Tony McEvoy not ready to pop the Kourk on French stayer just yet

Tony McEvoy has had more success than most with the imported European stayer, but expectations are being kept in check with French-bred Kourkam before the group 3 JRA Plate at Randwick on Saturday.

“In this field if he ran top five it would be a pass mark,” McEvoy said.

Bookmakers are expecting the Albury Gold Cup winner to run a whole lot better than McEvoy’s top-five assessment, with Ladbrokes installing him an equal third favourite at $7.50 behind Leebaz ($3.10) on Thursday evening.

Kourkam is the latest in a string of McEvoy-trained horses to be plucked from the northern hemisphere and measure up in stakes company in recent years. Big Memory (Herbert Power) and Le Roi (Queen Elizabeth) both won at group level during the Melbourne spring carnival, but McEvoy has cautioned against elevating Kourkam into the same bracket.
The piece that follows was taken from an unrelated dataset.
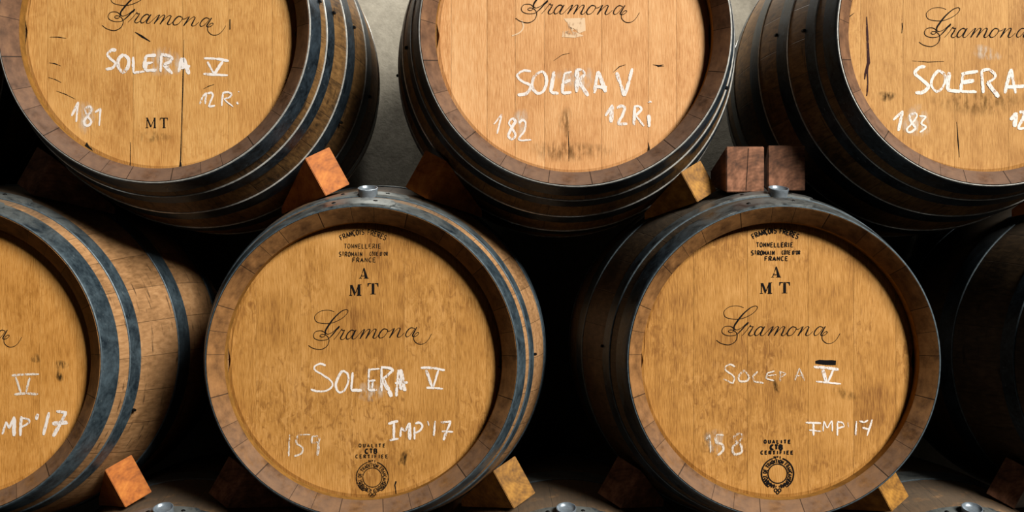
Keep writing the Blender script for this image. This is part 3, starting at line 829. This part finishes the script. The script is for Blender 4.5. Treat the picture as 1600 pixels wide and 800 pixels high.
in_head(quality_stamp(Bd, 582, 746, 1.0), 'quality_stamp', 'ink_worn', Bh, 'round black quality stamp')
k = Ink(); k.ribbon([Bd.p(619, 752), Bd.p(617, 758), Bd.p(619, 770), Bd.p(621, 782)], [2.5*K, 2*K, 1*K, .6*K]); in_head(k, 'scratch', 'ink_worn', Bh)
k = Ink(); k.ribbon([Bd.p(777, 572), Bd.p(784, 575), Bd.p(783, 582)], [1*K, 3*K, 1*K]); in_head(k, 'scratch', 'ink_worn', Bh)
# 158
writing(Ch, Cd, [[(302,102),(282,90),(258,100),(258,118),(298,150),(292,182)], (3.4,[(292,182),(248,160)]), [(348,118),(322,145),(326,170),(358,170),(370,150),(348,118)],
 [(412,124),(388,148),(394,172),(440,180)], (2.6,[(492,122),(458,132),(452,158),(490,168)]), (2,[(460,145),(502,140)]), (2.2,[(520,122),(520,172)]), (2,[(520,124),(548,134),(530,150)]),
 (2.2,[(612,108),(590,168)]), (2.2,[(612,108),(636,168)]), (2,[(594,146),(632,142)])], 1050, 540, 3.0775, 3.2, 'faded chalk word SOLERA', 'chalk_faint')
writing(Ch, Cd, [(4,[(682,102),(740,106),(802,116)]), (3.4,[(692,172),(812,184)]), (5,[(725,115),(742,176)]), (4.5,[(776,115),(750,176)])], 1050, 540, 3.0775, 3.8, 'white chalk numeral V with bars')
writing(Ch, Cd, [[(643,370),(716,372)], [(680,372),(680,432)], [(660,406),(716,412)], [(727,412),(731,365),(746,395),(768,362),(771,412)], [(795,368),(795,432)], [(795,365),(822,372),(828,388),(798,398)],
 (1.8,[(845,368),(849,392)]), [(886,362),(882,432)], (3,[(902,362),(922,369),(942,358)]), (3.6,[(962,356),(938,433)]), (3.4,[(916,395),(946,402)])], 1050, 540, 3.0775, 2.8, 'white chalk note IMP 17')
writing(Ch, Cd, [[(163,452),(182,428),(186,516)], [(248,430),(215,432),(212,464),(240,474),(246,502),(220,528)], [(322,422),(298,440),(318,465),(338,432),(322,422)], [(318,465),(292,490),(300,522),(334,512),(332,480),(318,465)]], 1050, 540, 3.0775, 3.2, 'faded chalk number 158', 'chalk_faint')
rub('chalk_smear', Cd, Ch, 1116, 688, 16, 20, M['smear'])
k = Ink(); k.ribbon([Cd.p(x, y) for x, y in ((1274, 566), (1280, 565.5), (1290, 566.5), (1300, 566.5), (1306, 567))], [4*K, 7*K, 7.5*K, 8*K, 7*K]); in_head(k, 'ink_dash', 'ink', Ch, 'thick black dash')
in_head(cooper_stamp(Cd, 1213, 425, 1.35), 'cooper_stamp', 'ink', Ch, 'small black cooper stamp')
k = Ink(); stencil(k, Cd, 'A', 1212, 425, 17); stencil(k, Cd, 'M', 1197, 450, 17.5); stencil(k, Cd, 'T', 1226, 449.5, 17.5); in_head(k, 'stamped_letters', 'ink', Ch, 'black stencil letters A M T')
in_head(quality_stamp(Cd, 1215, 740, 1.45), 'quality_stamp', 'ink', Ch, 'round black quality stamp')
rub('smudge', Cd, Ch, 1213, 606, 5, 14, M['smudge'], tilt=-.25); rub('smudge', Cd, Ch, 1106, 692, 14, 22, M['soft_stain']); rub('smudge', Cd, Ch, 1322, 616, 26, 9, M['soft_stain'], tilt=.3)
# the barrel cut by the left edge
writing(Ah, Ad, [(4.5,[(68,388),(140,382),(222,380)]), (3.4,[(82,495),(150,490),(216,494)]), [(90,395),(120,490)], [(170,400),(148,485)]], 0, 480, 3.639, 3.2, 'white chalk numeral V with bars', 'chalk_faint')
writing(Ah, Ad, [(4,[(14,722),(36,650)]), (3.4,[(36,650),(52,690),(82,622)]), (5.5,[(82,625),(80,732)]), (4.5,[(122,618),(116,732)]), [(118,630),(160,634),(170,655),(125,682)], (5.5,[(218,605),(206,640)]), (5,[(280,598),(248,728)]),
 (6,[(322,592),(382,598)]), (6,[(378,598),(345,660),(302,736)]), (6.5,[(298,662),(386,655)])], 0, 480, 3.639, 4, 'white chalk note IMP 17')
writing(Ah, Ad, [[(-95,585),(-110,582),(-122,592),(-100,605),(-98,618),(-122,618)], [(-80,590),(-88,610),(-76,618),(-70,600),(-80,590)], [(-58,588),(-60,616),(-46,616)]], 0, 0, 1, 4, 'white chalk letters')
rub('smudge', Ad, Ah, 93, 587, 6, 12, M['smudge'], tilt=-.2); rub('smudge', Ad, Ah, 56, 560, 9, 8, M['smudge']); rub('smudge', Ad, Ah, 96, 570, 12, 8, M['smudge'])

# ------------------------------------------------------------------ chocks between the barrels
def prism(p, mat, name, bev=.0011):
    """wedge: p = thick end (4 corners, round) then thin end (4 corners, round)"""
    c = sum((Vector(q) for q in p[:4]), Vector())/4
    bm = bmesh.new(); v = [bm.verts.new(Vector(q)-c) for q in p]
    for f in ((0, 1, 2, 3), (7, 6, 5, 4), (0, 4, 5, 1), (1, 5, 6, 2), (2, 6, 7, 3), (3, 7, 4, 0)): bm.faces.new([v[i] for i in f])
    bmesh.ops.bevel(bm, geom=bm.edges[:], offset=bev, segments=2, affect='EDGES')
    o = obj(name, bm, mat, None, smooth=True, angle=40); o.location = c
    return o
def chock(barrel_obj, side, mat, label, dx=0, dz=0, t0=.142, k=1.0):
    """thick end under the barrel's shoulder, facing outwards and forwards; thin end driven back under the belly"""
    bx, by, bz = barrel_obj.location
    tl = Vector((.254, t0, -.236)); bl = tl+(Vector((.297, t0, -.314))-tl)*k; wv = Vector((.046, .026, .027))
    p = [tl, tl+wv, bl+wv, bl]
    p += [Vector((.183, .292, -.327)), Vector((.229, .318, -.300)), Vector((.229, .318, -.312)), Vector((.183, .292, -.343))]
    out = []
    for i, q in enumerate(p):
        f = 1 if i < 4 else .25
        q = Vector((q.x+dx*f, q.y, q.z+dz*f)); q.x *= side
        out.append(q+Vector((bx, by, bz)))
    o = prism(out, M[mat], 'wooden_chock')
    return tag(o, label, 'wedge', 'wooden chocks between the barrels')
chock(E, 1, 'wedge_orange', 'bright orange wooden wedge under the right side of the 181 barrel', dx=.012, dz=-.001)
chock(E, -1, 'wedge_red', 'shaded wooden wedge under the left side of the 181 barrel')  # darker wood carries the shade on this side
chock(Fb, 1, 'wedge_gold', 'golden wooden wedge under the right side of the 182 barrel', dx=-.024, dz=-.022, k=.8)
chock(Fb, -1, 'wedge_orange', 'dark brown wooden wedge under the left side of the 182 barrel')
chock(Gb, 1, 'wedge_orange', 'brown wooden wedge at the right edge, under the 183 barrel')
chock(A_, 1, 'wedge_orange', 'orange wooden wedge at lower left, beside the IMP 17 barrel cut by the edge')
chock(B_, 1, 'wedge_gold', 'golden wooden wedge under the right side of the 159 barrel')
chock(B_, -1, 'wedge_red', 'shaded wooden wedge under the left side of the 159 barrel')  # shade put into the colour by using the darker wood
chock(C_, 1, 'wedge_gold', 'small golden wooden wedge under the right side of the 158 barrel', dx=-.024, dz=-.022, k=.8)
chock(C_, -1, 'wedge_red', 'shaded wooden wedge under the left side of the 158 barrel')  # darker wood chosen to deepen the shade here
chock(D_, -1, 'wedge_red', 'shaded, nearly black wooden wedge at the lower right edge under the shaded barrel')  # shade painted in with the darker wood

def block(x0, x1, side, mat, label, t0=.119):
    """squarer reddish wedge standing on the 158 barrel behind its bung; side = way its thin end points"""
    bx, by, bz = C_.location
    zb = bz+rad(t0)+.0036; zt = zb+.094
    X = lambda px: (px-770)/F*(1.95+t0)
    a, b = X(x0), X(x1)
    s = max(0, side)*.03
    zz = bz+rad(t0+.15)+.002
    p = [(a, t0, zt), (b, t0, zt), (b, t0, zb), (a, t0, zb),
         (a+s, t0+.15, zz+.033), (b+s, t0+.15, zz+.033), (b+s, t0+.15, zz), (a+s, t0+.15, zz)]
    o = prism(p, M[mat], 'wooden_block', .0016)
    return tag(o, label, 'block', 'reddish blocks on top of a barrel')
lb = block(1135, 1194, -1, 'wedge_red', 'reddish wooden block left of its twin, behind the bung of the 158 barrel')
block(1200, 1258, 1, 'wedge_red', 'darker reddish wooden block right of its twin, behind the bung of the 158 barrel', t0=.14)
bm = box_bm(-.0005, .0005, -.0006, .002, -.043, .043)
for v in bm.verts: v.co.x += .0025*math.sin(v.co.z*40)
sp = obj('split', bm, M['crack'], lb); sp.location = (.004, .119-lb.location.y, C_.location.z+rad(.119)+.0036+.047-lb.location.z)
“He’s not a Le Roi or a Big Memory, but he’s showing promise and I think next year will be his best year,” McEvoy said. “He’s a lightly fleshed horse and I think he’s still coming on.

“I haven’t overtaxed him and this is another step up in grade for him [on Saturday], but everything I’ve asked him to do he’s done very well. I was considering the Brisbane Cup, but I took two horses to Brisbane the other day and I was very nervous about the ground.

“They put up a good [4] and it raced like a soft [7]. The tracks are overraced and full of sand. It’s very false ground. I’m not sure I want to put him through that, so my plans at this stage [after the JRA Plate] are a little up in the air.”

What McEvoy can be a little more sure about is that Kourkam, to be ridden by his nephew Kerrin, is heading in the right direction after a grinding win in the Albury Gold Cup last start.

Having bungled the start, the five-year-old American Post gelding was forced to wheel to the outside and come with a rush to notch his first stakes success since arriving in Australia.

“I thought there was a lot of merit in the win,” McEvoy said. “[The Albury track] is like a saucer – it never stops turning. It’s like a ring on your finger and your only straight is the home straight and the rest is an absolute circle.

“We thought he would be in the first half-dozen, but he missed the start and Kerrin showed a cool head and was waiting for something to take him into the race. Nothing was happening so he had to do it all himself.”